There’s no shortage of allegations that supermarkets trade unfairly with suppliers in the developed world (who make 71 per cent of Co-op’s Fairtrade Flapjacks). The FT’s upset Tesco with some forensic accounting that implies Tesco and Asda fund their growth via a credit ploy. The alleged ploy is a very old one: pay suppliers as late as possible – long after the goods have left the supermarkets’ shelves – and use this credit instead of bank finance to grow. Tesco have hit back with Royal Bank of Scotland research that shows they pay within 33 days on average. I’d be delighted if my clients were that good (although averages like that can hide many sins). The FT’s research will worry Tesco against whom allegations of supplier mistreatment and calls for break up are rife.

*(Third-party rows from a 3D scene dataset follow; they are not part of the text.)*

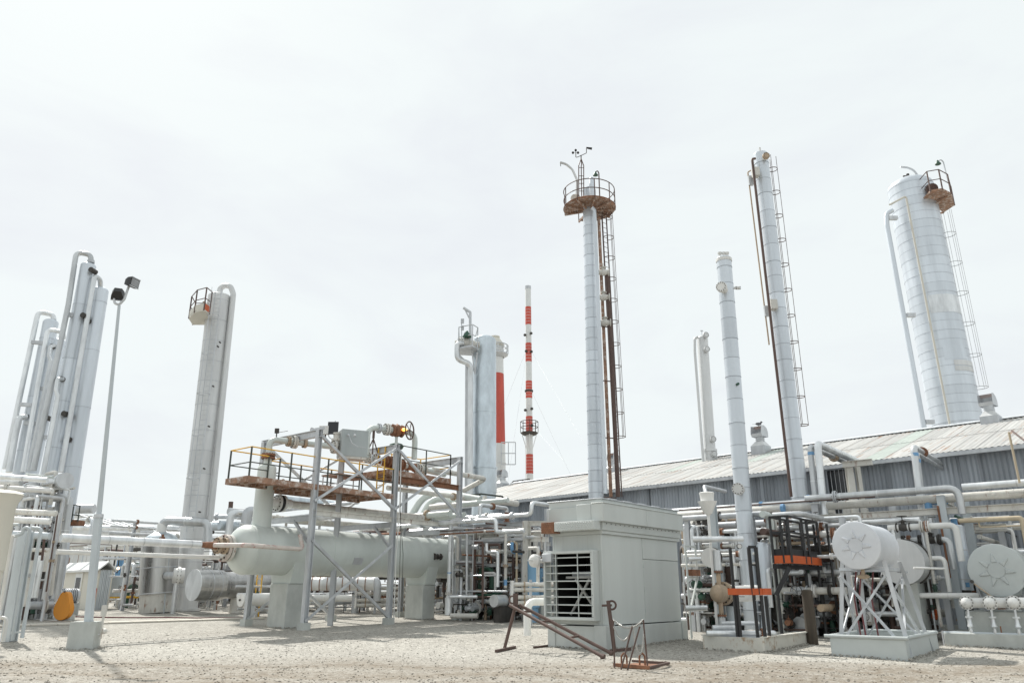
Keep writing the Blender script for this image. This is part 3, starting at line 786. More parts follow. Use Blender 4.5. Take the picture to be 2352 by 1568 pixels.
# --- column standing through the roof
t2 = tower('process_column', 'short grey column standing on the roof with a thin side pipe', g6(236, 62), g6(305, 1080), 46.0, w=25.5, bands=None, m='towerdull')
for yq in (72, 182, 880, 995):
    nozzle(t2, g6(0, yq), Vector((.25, -1, 0)), .19, .08, 'towerdull')
goose(t2, [W(g6(205, 70), 45.7), W(g6(178, 80), 45.7), W(g6(178, 180), 45.7), W(g6(248, 1090), 45.7)], .085, 'towerdull', .3, 'side_pipe')
t2.part('base_collar', MB().lathe(on_tower(t2, g6(0, 1085)), t2.ax, [(0, t2.r * 1.1), (.9, t2.r * 1.1), (.91, t2.r * 1.25), (1.05, t2.r * 1.25)], 24), 'towerdull')
t2.part('top_vane', MB().cyl(t2.top, t2.top + Z * .35, .02, n=5).box(t2.top + Z * .35, (.16, .03, .08)), 'galv')
# --- big banded tower far right
t4 = tower('process_column', 'big banded white tower with small railed platform near the top right', g7(243, 150), g7(500, 1440), 54.0, w=100, bands=0.72, head='dome', bandm='towerdull', n=48)
def t4p(x, y, Y=54): return W(g7(x, y), Y)
sd4 = Vector((.86, -.5, 0))
goose(t4, [t4p(155, 318, 53), t4p(122, 335, 53), t4p(125, 400, 53), t4p(328, 1510, 53)], .18, 'towerskin', .5, 'side_pipe')
for q in ((155, 360), (253, 888), (355, 1468)): t4.part('pipe_clamp', MB().bar(t4p(q[0] - 22, q[1], 53), t4p(q[0] + 25, q[1], 53), .28), 'galv')
goose(t4, [t4p(140, 287, 52), t4p(228, 240, 52.2), t4p(468, 1490, 52.2)], .075, 'cream', .15, 'conduit')
pc = t4p(405, 262, 53)
dkc = [t4p(*q) for q in ((330, 275, 53.2), (375, 215, 52.6), (475, 240, 51.6), (485, 275, 52.0), (455, 300, 53.4), (380, 318, 54))]
zc = sum(p.z for p in dkc) / 6
fl = [Vector((p.x, p.y, zc)) for p in [W(g7(325, 268), 52.4), W(g7(372, 268), 51.2), W(g7(440, 268), 50.9), W(g7(482, 262), 51.6), W(g7(486, 258), 53.4), W(g7(420, 262), 54.6)]]
t4.part('platform_deck', MB().add(fl + [p + Z * .12 for p in fl], [[0, 1, 2, 3, 4, 5], [11, 10, 9, 8, 7, 6]] + [[i, (i + 1) % 6, 6 + (i + 1) % 6, 6 + i] for i in range(6)]), 'deckrust')
for p_ in (fl[0], fl[3], fl[5]): t4.part('bracket', MB().bar(p_, on_tower(t4, g7(0, 345)), .12), 'deckrust')
railing(t4, [p + Z * .12 for p in fl[:5]], 1.6, 'brown', 'brown', .035, 2.2)
t4.part('manway', MB().cyl(W(g7(352, 205), 52.8), W(g7(372, 200), 51.9), .42, n=20), 'brown')
t4.part('lamp_pole', MB().tube([t4p(478, 240, 52.5), t4p(432, 55, 52.5), t4p(420, 42, 52.5), t4p(400, 50, 52.5)], .05, 6, .3), 'galv')
t4.part('lamp_shade', MB().lathe(t4p(399, 46, 52.5), -Z, [(0, .06), (.1, .09), (.32, .22), (.36, .22)], 14), 'valvegreen')
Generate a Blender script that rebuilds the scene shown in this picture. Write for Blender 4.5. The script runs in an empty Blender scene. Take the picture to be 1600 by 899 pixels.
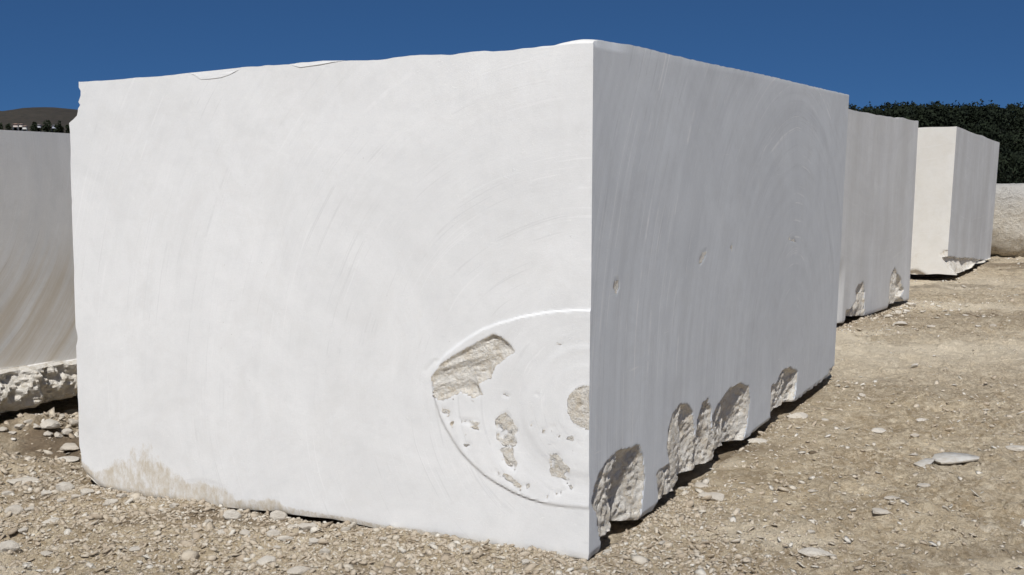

And yet I’ve nothing but admiration for Tesco who have gotten where they are by doing a better job than everyone else. The real issue is that in capitalist societies, capital consolidates, monopolies are created and markets corrupted. Eliminating competition will always save costs in the short term, which makes it an inevitability. Adam Smith, too often misappropriated by capitalism’s nuttiest apologists, warned such monopolies always end in ‘negligence, profusion and malversation’. A tipping point will come where Tesco is simply too big. It won’t be their fault, but it will happen and at that point government will have to step in and break them up.